__Given data__
########
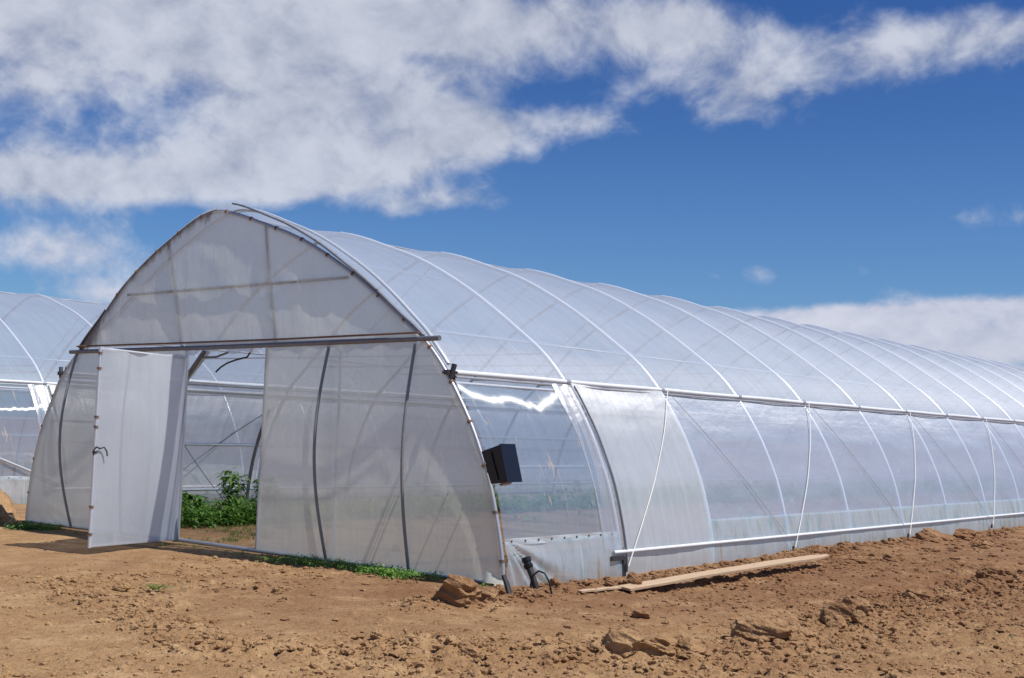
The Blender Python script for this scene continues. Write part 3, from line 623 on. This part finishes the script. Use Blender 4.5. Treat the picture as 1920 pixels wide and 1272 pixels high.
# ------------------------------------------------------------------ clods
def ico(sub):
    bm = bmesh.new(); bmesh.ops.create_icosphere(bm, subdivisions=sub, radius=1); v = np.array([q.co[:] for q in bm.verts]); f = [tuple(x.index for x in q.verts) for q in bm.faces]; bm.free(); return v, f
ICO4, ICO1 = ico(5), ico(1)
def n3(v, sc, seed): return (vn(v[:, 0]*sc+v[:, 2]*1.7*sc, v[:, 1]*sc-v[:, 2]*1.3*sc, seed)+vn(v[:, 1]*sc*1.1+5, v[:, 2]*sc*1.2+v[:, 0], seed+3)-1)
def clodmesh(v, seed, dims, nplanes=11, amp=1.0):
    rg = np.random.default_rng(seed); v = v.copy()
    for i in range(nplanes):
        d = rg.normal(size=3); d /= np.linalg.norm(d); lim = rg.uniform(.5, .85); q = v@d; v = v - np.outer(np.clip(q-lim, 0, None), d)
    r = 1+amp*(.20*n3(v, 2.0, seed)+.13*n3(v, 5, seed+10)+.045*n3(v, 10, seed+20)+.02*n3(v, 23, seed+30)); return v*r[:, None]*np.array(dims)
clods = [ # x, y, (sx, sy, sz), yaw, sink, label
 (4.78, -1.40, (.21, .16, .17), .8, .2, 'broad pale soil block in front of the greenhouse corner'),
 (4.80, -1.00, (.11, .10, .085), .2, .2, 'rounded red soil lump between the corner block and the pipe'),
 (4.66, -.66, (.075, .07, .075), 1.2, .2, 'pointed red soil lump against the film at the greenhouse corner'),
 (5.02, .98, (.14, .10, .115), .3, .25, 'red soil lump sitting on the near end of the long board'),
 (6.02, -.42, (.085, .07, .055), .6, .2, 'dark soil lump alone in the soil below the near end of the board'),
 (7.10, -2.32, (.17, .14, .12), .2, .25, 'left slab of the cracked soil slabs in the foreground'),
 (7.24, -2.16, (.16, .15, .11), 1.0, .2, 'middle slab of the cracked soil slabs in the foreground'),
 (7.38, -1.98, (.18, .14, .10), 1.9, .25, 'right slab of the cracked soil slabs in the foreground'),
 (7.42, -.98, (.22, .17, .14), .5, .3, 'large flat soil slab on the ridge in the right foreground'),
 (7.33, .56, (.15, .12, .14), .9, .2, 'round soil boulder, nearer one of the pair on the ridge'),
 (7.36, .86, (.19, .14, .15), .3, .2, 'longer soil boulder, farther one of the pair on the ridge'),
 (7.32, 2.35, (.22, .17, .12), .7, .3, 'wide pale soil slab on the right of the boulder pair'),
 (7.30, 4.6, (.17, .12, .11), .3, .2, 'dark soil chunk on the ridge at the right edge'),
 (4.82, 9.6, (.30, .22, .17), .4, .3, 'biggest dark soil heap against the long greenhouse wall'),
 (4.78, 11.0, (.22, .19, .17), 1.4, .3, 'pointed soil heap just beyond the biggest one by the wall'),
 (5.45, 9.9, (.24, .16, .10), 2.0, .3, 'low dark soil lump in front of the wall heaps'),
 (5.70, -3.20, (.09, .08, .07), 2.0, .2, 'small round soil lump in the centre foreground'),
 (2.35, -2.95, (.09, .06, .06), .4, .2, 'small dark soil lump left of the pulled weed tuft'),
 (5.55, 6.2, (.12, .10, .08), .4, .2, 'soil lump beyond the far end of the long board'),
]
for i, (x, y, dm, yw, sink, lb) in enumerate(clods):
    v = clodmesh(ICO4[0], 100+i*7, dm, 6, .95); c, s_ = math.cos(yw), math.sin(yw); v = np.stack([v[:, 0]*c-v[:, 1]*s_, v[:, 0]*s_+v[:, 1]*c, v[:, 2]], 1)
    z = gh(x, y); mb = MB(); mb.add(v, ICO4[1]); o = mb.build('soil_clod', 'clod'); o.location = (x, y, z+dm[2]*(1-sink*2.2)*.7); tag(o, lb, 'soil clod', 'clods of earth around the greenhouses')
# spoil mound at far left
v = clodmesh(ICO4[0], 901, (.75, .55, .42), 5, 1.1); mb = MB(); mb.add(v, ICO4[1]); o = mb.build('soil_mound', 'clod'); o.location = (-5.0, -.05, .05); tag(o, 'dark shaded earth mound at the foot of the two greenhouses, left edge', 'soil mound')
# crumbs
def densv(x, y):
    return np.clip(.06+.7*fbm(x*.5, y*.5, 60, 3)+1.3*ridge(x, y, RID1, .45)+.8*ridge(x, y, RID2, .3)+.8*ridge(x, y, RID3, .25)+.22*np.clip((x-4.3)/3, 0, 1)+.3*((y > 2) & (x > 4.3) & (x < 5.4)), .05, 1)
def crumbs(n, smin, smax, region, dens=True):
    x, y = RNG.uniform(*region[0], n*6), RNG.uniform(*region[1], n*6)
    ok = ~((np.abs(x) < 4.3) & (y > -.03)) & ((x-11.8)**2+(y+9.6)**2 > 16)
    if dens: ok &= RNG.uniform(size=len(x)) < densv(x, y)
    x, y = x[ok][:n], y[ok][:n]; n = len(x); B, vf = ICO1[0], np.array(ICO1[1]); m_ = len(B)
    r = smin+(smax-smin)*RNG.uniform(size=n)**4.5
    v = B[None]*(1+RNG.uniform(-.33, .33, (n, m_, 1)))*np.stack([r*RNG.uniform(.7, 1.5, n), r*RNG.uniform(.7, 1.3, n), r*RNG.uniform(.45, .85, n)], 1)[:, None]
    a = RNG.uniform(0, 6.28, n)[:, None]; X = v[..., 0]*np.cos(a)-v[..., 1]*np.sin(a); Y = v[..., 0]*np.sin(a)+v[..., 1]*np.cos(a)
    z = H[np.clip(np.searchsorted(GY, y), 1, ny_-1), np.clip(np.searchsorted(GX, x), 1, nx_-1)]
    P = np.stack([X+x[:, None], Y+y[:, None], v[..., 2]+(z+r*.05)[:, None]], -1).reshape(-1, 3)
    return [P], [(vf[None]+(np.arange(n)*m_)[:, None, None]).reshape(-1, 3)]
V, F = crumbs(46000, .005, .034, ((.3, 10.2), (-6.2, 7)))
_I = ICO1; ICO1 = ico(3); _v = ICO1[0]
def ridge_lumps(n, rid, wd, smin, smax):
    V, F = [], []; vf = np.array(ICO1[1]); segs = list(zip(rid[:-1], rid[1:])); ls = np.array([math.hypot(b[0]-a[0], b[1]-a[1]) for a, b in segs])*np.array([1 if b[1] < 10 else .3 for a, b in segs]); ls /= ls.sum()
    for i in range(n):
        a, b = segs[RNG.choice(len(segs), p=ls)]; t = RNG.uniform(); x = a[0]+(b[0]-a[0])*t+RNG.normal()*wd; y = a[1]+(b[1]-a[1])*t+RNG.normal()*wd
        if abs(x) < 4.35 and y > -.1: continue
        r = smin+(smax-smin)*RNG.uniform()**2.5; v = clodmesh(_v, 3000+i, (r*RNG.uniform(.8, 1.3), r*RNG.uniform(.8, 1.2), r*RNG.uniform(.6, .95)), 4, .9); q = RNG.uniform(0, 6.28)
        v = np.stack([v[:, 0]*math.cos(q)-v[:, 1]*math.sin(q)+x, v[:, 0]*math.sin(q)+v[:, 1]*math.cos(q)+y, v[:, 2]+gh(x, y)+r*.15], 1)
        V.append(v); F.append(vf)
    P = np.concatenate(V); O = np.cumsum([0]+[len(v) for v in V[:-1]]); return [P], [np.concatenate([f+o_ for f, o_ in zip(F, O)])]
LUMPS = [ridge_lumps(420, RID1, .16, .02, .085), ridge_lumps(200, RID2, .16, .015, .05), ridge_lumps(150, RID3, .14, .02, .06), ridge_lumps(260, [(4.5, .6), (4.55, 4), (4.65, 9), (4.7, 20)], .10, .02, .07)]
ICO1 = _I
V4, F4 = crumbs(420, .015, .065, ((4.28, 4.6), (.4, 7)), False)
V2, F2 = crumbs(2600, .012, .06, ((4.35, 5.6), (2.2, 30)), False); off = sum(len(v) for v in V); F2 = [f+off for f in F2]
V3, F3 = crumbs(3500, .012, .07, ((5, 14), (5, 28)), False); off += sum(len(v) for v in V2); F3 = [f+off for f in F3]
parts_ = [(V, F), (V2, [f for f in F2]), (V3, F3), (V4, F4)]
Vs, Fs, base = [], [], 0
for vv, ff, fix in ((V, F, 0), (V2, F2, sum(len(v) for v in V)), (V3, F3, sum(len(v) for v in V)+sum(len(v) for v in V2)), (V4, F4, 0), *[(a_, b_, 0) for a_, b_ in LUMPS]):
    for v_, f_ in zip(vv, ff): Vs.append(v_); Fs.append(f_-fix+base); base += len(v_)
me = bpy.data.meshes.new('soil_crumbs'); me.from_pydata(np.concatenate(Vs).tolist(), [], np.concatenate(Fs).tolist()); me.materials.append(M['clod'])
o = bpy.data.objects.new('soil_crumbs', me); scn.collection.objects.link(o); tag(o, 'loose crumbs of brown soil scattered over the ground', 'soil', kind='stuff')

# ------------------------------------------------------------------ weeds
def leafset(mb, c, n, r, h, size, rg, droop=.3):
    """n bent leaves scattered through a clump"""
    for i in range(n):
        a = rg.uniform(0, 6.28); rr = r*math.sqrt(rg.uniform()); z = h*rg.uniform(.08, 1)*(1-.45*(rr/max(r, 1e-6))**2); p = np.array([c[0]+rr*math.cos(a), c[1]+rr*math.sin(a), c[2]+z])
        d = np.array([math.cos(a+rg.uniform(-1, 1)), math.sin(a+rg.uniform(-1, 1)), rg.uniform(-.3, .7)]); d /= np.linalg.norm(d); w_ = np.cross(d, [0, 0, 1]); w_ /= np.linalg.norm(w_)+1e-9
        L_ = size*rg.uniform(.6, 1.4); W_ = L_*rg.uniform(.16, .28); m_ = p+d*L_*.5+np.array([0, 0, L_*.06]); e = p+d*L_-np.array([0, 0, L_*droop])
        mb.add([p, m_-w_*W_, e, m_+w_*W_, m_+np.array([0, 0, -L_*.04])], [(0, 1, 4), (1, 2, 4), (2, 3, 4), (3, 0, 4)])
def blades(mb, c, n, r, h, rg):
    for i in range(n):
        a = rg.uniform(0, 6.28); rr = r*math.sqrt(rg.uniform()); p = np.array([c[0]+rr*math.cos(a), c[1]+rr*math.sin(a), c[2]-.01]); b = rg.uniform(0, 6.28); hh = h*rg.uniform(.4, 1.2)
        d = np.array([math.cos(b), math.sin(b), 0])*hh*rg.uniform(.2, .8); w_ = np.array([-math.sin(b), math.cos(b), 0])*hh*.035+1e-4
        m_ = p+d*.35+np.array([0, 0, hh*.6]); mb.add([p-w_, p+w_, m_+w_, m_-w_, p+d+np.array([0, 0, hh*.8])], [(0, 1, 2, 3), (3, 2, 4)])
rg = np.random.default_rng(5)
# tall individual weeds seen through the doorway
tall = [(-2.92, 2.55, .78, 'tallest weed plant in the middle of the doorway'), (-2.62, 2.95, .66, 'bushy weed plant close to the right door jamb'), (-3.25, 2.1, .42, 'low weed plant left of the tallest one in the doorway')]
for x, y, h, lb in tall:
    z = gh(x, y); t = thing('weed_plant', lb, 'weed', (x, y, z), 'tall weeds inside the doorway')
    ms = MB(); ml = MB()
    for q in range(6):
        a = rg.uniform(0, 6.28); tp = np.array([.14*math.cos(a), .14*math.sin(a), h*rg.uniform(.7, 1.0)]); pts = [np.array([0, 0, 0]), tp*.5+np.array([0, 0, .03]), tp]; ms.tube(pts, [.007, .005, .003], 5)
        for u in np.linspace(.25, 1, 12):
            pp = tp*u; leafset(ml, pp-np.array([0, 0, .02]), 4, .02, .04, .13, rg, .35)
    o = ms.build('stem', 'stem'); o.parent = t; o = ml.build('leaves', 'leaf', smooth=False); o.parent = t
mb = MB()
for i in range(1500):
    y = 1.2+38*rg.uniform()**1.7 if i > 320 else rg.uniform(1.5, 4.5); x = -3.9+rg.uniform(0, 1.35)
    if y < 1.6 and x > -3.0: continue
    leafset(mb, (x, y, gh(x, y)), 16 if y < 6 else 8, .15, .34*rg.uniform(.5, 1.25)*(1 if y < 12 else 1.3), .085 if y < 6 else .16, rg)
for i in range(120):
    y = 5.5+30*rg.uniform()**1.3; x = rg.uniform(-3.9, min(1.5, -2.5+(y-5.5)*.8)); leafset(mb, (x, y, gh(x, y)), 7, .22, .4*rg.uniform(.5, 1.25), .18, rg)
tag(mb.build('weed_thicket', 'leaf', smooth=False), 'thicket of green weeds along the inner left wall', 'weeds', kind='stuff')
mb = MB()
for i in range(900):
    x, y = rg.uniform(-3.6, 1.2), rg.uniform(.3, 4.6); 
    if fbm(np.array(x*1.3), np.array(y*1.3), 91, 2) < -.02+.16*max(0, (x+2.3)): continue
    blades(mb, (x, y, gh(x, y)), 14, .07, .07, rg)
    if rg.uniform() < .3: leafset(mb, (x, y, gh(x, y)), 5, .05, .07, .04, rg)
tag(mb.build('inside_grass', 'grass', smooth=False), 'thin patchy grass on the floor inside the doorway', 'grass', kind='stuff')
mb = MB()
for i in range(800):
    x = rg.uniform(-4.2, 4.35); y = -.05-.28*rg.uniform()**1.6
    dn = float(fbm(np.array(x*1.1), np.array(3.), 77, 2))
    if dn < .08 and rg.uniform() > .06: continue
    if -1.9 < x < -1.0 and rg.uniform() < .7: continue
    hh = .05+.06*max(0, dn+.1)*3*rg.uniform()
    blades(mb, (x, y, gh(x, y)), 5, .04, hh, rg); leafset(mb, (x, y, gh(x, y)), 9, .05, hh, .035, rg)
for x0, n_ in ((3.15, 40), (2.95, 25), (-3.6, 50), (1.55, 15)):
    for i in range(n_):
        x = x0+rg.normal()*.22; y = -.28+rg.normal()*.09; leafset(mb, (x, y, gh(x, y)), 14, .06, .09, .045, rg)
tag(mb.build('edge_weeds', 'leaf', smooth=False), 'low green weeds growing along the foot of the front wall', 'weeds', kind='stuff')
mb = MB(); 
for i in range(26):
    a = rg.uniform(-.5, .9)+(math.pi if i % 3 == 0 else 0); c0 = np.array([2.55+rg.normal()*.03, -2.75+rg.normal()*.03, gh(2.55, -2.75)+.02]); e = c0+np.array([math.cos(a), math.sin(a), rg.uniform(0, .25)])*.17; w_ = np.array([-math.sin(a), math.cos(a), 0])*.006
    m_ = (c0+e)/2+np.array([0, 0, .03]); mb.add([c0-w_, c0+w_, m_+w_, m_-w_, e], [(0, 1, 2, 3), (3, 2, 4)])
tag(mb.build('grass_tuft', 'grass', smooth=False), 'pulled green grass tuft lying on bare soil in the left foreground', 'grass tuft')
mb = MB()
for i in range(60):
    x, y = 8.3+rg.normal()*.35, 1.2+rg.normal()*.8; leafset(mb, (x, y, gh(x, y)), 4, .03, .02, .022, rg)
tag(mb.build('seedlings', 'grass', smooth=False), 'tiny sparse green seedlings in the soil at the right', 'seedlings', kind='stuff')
########
__Directions for this task__
Scan the lines above for "wide", then copy every one that has it.

__Solution__
The Blender Python script for this scene continues. Write part 3, from line 623 on. This part finishes the script. Use Blender 4.5. Treat the picture as 1920 pixels wide and 1272 pixels high.
 (7.32, 2.35, (.22, .17, .12), .7, .3, 'wide pale soil slab on the right of the boulder pair'),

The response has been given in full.